--- Begin Data shown ---
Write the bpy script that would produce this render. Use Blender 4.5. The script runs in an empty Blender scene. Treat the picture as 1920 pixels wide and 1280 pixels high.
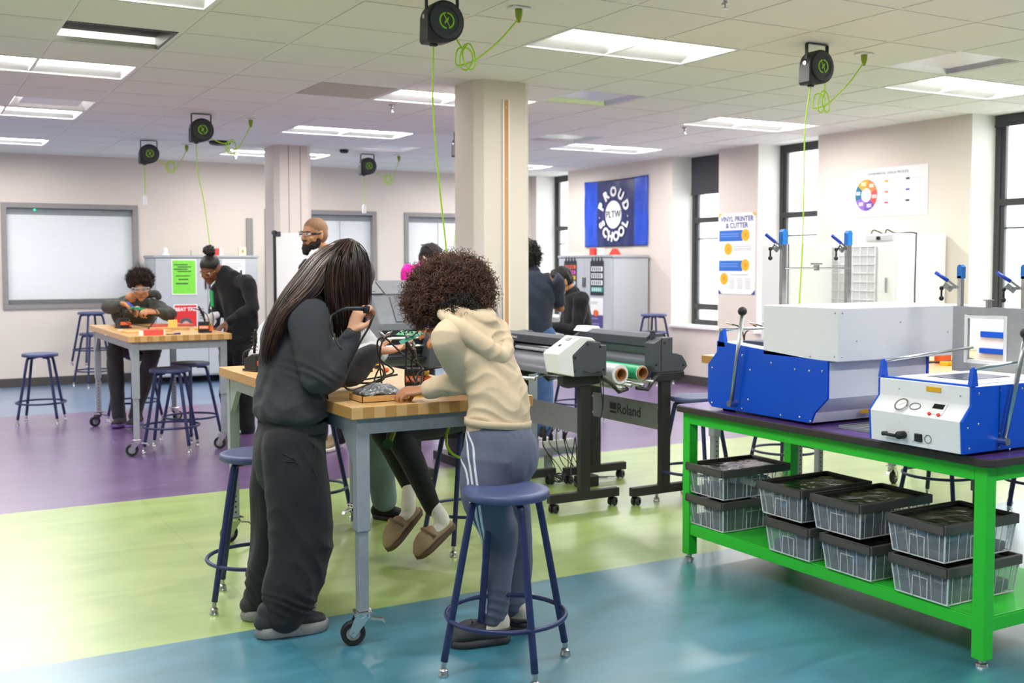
import bpy, bmesh, math, random
import numpy as np
from mathutils import Vector, Matrix, Quaternion, noise
from mathutils.bvhtree import BVHTree

# ---------------------------------------------------------------- camera
S = bpy.context.scene
COL = S.collection
PI = math.pi
CAM_H = 1.38
F_PX, PITCH, YAW, ROLL, CX, CY = 2025.0, math.radians(3.15), math.radians(29.61), math.radians(-.104), 960.0, 611.0
_c, _s = math.cos(YAW), math.sin(YAW)
_fwd = Vector((_s*math.cos(PITCH), _c*math.cos(PITCH), -math.sin(PITCH)))
_rt = Vector((_c, -_s, 0))
_up = _rt.cross(_fwd)
_r = _rt*math.cos(ROLL) + _up*math.sin(ROLL)
_u = _up*math.cos(ROLL) - _rt*math.sin(ROLL)
cd = bpy.data.cameras.new('camera')
cam = bpy.data.objects.new('camera', cd); COL.objects.link(cam)
m = Matrix((_r, _u, -_fwd)).transposed().to_4x4(); m.translation = (0, 0, CAM_H)
cam.matrix_world = m
cd.sensor_width = 36.0; cd.lens = F_PX/1920*36
cd.shift_y = -(640-CY)/1920
cd.clip_end = 200
cd.dof.use_dof = True; cd.dof.focus_distance = 4.15; cd.dof.aperture_fstop = 4.5
S.camera = cam

# ---------------------------------------------------------------- world, exposure
W = bpy.data.worlds.new('overcast_sky'); S.world = W; W.use_nodes = True
bg = W.node_tree.nodes['Background']; bg.inputs[0].default_value = (.93, .97, 1, 1); bg.inputs[1].default_value = 3.2
S.view_settings.view_transform = 'Standard'; S.view_settings.look = 'None'
S.view_settings.exposure = 1.08; S.view_settings.gamma = 1; S.view_settings.use_curve_mapping = False
PANEL = 17.0      # strength of the ceiling light diffusers

def at(px, py, d):
    'a point at forward distance d from where the photographer stood'
    return Vector((0, 0, CAM_H)) + d*(_fwd + _r*(px-CX)/F_PX - _u*(py-CY)/F_PX)
def aty(px, py, y):
    q = _fwd + _r*(px-CX)/F_PX - _u*(py-CY)/F_PX
    return Vector((0, 0, CAM_H)) + q*(y/q.y)
def atx(px, py, x):
    q = _fwd + _r*(px-CX)/F_PX - _u*(py-CY)/F_PX
    return Vector((0, 0, CAM_H)) + q*(x/q.x)
def atz(px, py, z):
    q = _fwd + _r*(px-CX)/F_PX - _u*(py-CY)/F_PX
    return Vector((0, 0, CAM_H)) + q*((z-CAM_H)/q.z)

# ---------------------------------------------------------------- materials
def lin(c):
    if isinstance(c, str):
        c = [int(c[i:i+2], 16)/255 for i in (0, 2, 4)]
    return tuple((v/12.92 if v <= .04045 else ((v+.055)/1.055)**2.4) for v in c[:3]) + (1,)
MATS = {}
def mat(name, col, rough=.5, metal=0, var=.06, scale=30, bump=0, bscale=200, alpha=1, emit=0, trans=0, ior=1.45, stretch=None, spec=.5, coat=0, sheen=0):
    if name in MATS: return MATS[name]
    m = bpy.data.materials.new(name); m.use_nodes = True
    nt = m.node_tree; b = nt.nodes['Principled BSDF']; L = nt.links.new
    c = lin(col)
    b.inputs['Roughness'].default_value = rough; b.inputs['Metallic'].default_value = metal
    b.inputs['Specular IOR Level'].default_value = spec
    b.inputs['IOR'].default_value = ior
    b.inputs['Coat Weight'].default_value = coat
    b.inputs['Sheen Weight'].default_value = sheen
    b.inputs['Transmission Weight'].default_value = trans
    b.inputs['Alpha'].default_value = alpha
    tc = nt.nodes.new('ShaderNodeTexCoord'); mp = nt.nodes.new('ShaderNodeMapping'); L(tc.outputs['Object'], mp.inputs[0])
    if stretch: mp.inputs['Scale'].default_value = stretch
    nz = nt.nodes.new('ShaderNodeTexNoise'); nz.inputs['Scale'].default_value = scale; nz.inputs['Detail'].default_value = 4
    L(mp.outputs[0], nz.inputs['Vector'])
    rp = nt.nodes.new('ShaderNodeValToRGB'); e = rp.color_ramp.elements
    e[0].position = .3; e[1].position = .7
    e[0].color = tuple(v*(1-var) for v in c[:3]) + (1,); e[1].color = tuple(min(1, v*(1+var)) for v in c[:3]) + (1,)
    L(nz.outputs['Fac'], rp.inputs[0]); L(rp.outputs[0], b.inputs['Base Color'])
    if emit:
        b.inputs['Emission Color'].default_value = c; b.inputs['Emission Strength'].default_value = emit
    if bump:
        n2 = nt.nodes.new('ShaderNodeTexNoise'); n2.inputs['Scale'].default_value = bscale; n2.inputs['Detail'].default_value = 3
        L(mp.outputs[0], n2.inputs['Vector'])
        bp = nt.nodes.new('ShaderNodeBump'); bp.inputs['Strength'].default_value = bump; bp.inputs['Distance'].default_value = .02 if bscale < 60 else .004
        L(n2.outputs['Fac'], bp.inputs['Height']); L(bp.outputs[0], b.inputs['Normal'])
    MATS[name] = m; return m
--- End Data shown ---
Exercise
Could the lines from the top of the material through the line with "from mathutils.bvhtree import BVHTree" be repeated exactly, pictures left out?

Final answer
Write the bpy script that would produce this render. Use Blender 4.5. The script runs in an empty Blender scene. Treat the picture as 1920 pixels wide and 1280 pixels high.
import bpy, bmesh, math, random
import numpy as np
from mathutils import Vector, Matrix, Quaternion, noise
from mathutils.bvhtree import BVHTree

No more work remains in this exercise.